The system which comprises two Vacuum Generators V80H Growth chambers ('A chamber' and 'C chamber' ) attached by ultra high vacuum (UHV) transfer tubes to a high resolution focussed ion beam system, a Scanning Tunnelling Microscope (STM) and a surface decontamination and etching system.

This system is used largely for the fabrication of three dimensionally patterned semiconductor structures by two different techniques.

The first technique used involves the growth of a thin highly n doped layer of GaAs on an insulating substrate, the wafer is then transferred in-vacuo to the focussed ion beam (FIB) implanter where it is patterned, the layer becoming highly resistive in implanted areas and the remaining areas form a conducting back-gate to the remainder of the structure. The patterned substrate is then returned to the the growth chamber for growth of further GaAs/AlGaAs layers generally forming one or more two-dimensional electron gases (2DEGs).

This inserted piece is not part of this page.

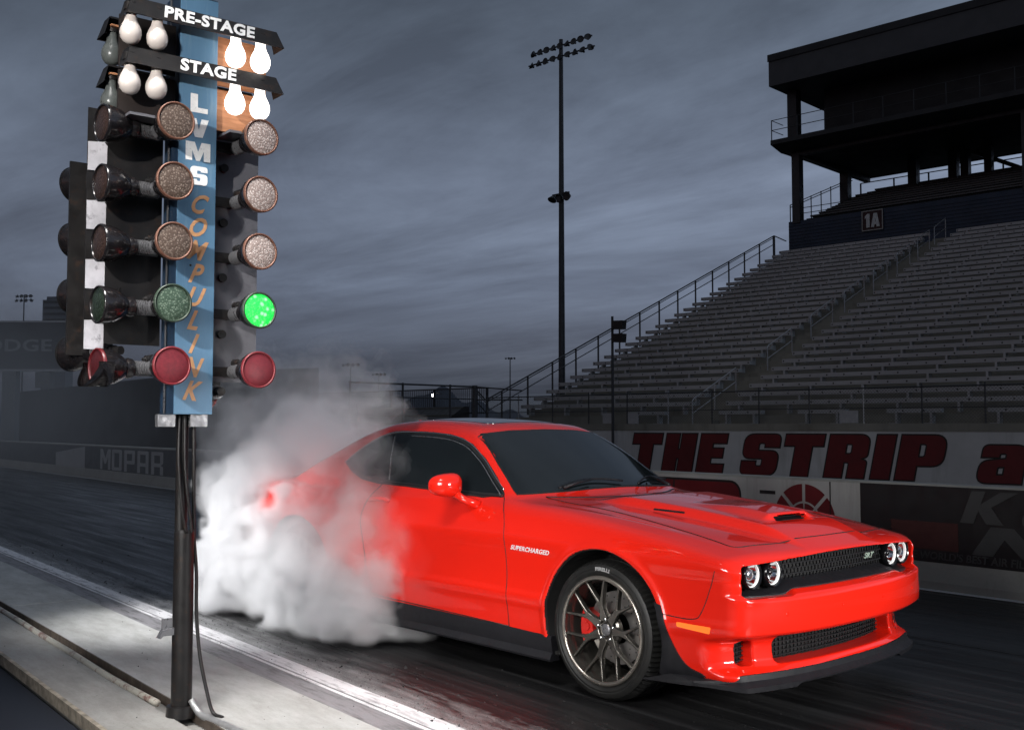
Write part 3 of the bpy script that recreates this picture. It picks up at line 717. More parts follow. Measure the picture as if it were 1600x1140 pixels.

This technique has been primarily used to allow the formation of separate contacts to closely spaced conducting layers, although the sub-micron resolution of the FIB allows the definition of mesoscopic structures using the back-gate.

The second fabrication technique technique revolves around regrowth on patterned substrates. Here a series of layers are grown on the substrate which is then removed from the MBE system and patterned using conventional optical lithography. This patterning involves etching the epilayers so as to expose the different grown layers. The sample is then returned to the MBE system where it enters the decontamination system and is cleaned using hydrogen radicals. The surface is characterised during this process using SIMS. After cleaning the sample is returned oit he growth chamber for further growth processes. Using this technique it is possible to use the ultra high resolution of the MBE growth process to confine electrons laterally forming for example quantum wires.

The Scanning tunnelling microscope is used for the characterisation of surfaces after growth, recent work has revealed the surface structure of GaSb and how it changes with epilayer growth temperature, as well as the investigation of the growth conditions required for the formation of self-organised InAs dots.